↓↓↓
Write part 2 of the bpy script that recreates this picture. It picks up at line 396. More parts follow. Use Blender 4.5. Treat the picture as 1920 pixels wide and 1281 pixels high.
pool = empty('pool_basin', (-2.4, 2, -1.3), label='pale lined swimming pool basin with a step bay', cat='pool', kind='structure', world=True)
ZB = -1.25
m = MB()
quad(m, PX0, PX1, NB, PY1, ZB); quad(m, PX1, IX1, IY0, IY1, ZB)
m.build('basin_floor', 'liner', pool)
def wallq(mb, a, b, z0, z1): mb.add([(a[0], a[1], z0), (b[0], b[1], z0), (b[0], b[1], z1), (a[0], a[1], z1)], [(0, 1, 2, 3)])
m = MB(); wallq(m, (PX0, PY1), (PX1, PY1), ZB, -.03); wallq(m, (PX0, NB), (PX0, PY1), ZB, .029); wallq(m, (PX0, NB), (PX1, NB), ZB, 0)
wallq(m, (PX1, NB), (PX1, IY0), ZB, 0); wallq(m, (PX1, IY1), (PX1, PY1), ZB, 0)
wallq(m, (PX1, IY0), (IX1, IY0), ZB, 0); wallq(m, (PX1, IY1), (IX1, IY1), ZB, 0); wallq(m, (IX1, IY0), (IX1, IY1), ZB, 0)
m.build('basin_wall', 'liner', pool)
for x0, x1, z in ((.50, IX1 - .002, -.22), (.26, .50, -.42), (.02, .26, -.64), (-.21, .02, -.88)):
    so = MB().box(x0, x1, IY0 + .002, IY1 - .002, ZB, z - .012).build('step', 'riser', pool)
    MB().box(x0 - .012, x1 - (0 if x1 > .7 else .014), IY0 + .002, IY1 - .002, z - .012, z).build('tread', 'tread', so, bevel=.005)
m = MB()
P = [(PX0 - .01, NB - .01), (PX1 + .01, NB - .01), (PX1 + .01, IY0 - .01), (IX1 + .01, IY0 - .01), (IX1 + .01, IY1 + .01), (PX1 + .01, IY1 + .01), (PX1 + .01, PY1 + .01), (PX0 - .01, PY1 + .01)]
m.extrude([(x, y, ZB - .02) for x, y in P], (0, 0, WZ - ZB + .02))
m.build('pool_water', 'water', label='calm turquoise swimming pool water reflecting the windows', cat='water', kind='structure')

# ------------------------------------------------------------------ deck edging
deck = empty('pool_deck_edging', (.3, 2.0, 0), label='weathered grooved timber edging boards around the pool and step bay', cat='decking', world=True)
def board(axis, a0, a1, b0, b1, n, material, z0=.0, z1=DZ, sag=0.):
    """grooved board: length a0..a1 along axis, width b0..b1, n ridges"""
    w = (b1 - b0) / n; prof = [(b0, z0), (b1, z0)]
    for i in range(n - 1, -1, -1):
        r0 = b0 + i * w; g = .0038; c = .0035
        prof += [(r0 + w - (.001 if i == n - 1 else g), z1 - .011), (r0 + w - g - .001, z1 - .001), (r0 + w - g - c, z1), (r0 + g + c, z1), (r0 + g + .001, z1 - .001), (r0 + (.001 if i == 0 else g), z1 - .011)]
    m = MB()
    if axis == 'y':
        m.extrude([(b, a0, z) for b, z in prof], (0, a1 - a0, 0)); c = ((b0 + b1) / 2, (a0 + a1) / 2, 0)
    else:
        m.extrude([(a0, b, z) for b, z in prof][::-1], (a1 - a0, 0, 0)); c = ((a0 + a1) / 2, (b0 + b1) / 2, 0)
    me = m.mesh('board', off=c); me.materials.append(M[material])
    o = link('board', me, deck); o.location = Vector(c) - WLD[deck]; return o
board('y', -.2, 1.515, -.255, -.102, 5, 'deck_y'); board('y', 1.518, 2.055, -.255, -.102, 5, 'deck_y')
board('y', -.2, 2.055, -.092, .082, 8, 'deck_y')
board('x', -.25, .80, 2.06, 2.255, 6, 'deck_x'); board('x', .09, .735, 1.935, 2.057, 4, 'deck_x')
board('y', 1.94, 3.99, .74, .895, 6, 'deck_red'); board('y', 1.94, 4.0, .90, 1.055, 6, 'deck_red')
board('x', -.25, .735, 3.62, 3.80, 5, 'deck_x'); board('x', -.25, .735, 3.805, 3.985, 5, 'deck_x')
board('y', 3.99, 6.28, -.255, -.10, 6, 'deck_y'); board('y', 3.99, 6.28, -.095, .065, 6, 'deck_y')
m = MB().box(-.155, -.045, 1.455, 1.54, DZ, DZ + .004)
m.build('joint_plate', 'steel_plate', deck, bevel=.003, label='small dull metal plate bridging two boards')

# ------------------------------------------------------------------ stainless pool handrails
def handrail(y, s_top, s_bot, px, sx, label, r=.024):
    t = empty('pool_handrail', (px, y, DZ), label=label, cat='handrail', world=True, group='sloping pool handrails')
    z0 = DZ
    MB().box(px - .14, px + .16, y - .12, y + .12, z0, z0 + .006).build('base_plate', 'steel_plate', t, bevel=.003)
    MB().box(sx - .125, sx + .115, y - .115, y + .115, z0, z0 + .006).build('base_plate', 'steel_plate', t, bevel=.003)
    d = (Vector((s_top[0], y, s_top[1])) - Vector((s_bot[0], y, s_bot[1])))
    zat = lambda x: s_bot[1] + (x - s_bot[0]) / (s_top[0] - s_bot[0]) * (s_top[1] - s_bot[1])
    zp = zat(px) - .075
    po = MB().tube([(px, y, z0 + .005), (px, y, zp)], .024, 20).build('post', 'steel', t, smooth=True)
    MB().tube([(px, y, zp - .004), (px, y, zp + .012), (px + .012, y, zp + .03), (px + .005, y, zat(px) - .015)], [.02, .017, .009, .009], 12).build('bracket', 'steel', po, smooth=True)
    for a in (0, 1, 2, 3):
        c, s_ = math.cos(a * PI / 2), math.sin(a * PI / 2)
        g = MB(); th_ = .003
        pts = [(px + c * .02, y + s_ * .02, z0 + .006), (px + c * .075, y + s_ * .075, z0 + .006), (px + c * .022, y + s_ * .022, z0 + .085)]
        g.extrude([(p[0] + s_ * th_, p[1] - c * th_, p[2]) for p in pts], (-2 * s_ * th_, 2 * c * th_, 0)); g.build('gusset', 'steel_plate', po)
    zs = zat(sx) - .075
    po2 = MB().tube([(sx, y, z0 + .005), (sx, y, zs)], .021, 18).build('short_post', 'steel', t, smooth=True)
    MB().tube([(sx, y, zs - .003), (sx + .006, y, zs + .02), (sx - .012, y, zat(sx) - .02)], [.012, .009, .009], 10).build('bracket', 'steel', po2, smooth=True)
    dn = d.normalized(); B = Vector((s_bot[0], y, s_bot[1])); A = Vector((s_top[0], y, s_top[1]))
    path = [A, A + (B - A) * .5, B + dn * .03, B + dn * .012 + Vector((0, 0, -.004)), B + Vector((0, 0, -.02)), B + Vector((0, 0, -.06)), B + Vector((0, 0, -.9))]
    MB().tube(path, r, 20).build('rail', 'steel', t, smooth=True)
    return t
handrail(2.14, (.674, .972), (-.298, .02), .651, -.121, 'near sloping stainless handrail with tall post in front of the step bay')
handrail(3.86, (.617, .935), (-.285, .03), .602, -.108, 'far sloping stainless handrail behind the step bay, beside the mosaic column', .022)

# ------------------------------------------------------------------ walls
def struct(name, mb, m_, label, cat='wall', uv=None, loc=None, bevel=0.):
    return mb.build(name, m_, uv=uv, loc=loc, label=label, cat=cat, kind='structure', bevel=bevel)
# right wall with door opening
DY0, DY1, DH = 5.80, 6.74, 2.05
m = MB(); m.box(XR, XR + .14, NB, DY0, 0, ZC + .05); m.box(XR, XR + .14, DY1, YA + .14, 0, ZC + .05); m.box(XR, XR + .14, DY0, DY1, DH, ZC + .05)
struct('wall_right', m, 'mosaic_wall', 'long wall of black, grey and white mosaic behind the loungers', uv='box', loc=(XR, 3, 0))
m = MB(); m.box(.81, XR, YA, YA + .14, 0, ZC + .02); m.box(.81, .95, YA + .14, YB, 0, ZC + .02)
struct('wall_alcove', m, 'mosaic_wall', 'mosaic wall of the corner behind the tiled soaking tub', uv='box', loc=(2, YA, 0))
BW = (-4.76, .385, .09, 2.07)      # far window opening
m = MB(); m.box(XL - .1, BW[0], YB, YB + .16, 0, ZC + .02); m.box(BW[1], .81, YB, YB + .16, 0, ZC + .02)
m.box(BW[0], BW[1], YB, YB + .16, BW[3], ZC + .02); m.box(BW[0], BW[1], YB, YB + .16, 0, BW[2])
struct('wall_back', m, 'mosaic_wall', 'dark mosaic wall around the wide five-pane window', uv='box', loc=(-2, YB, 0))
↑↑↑
What the task requires - Identify and copy all lines with the word "wide".

Answer for this exercise -
Write part 2 of the bpy script that recreates this picture. It picks up at line 396. More parts follow. Use Blender 4.5. Treat the picture as 1920 pixels wide and 1281 pixels high.
struct('wall_back', m, 'mosaic_wall', 'dark mosaic wall around the wide five-pane window', uv='box', loc=(-2, YB, 0))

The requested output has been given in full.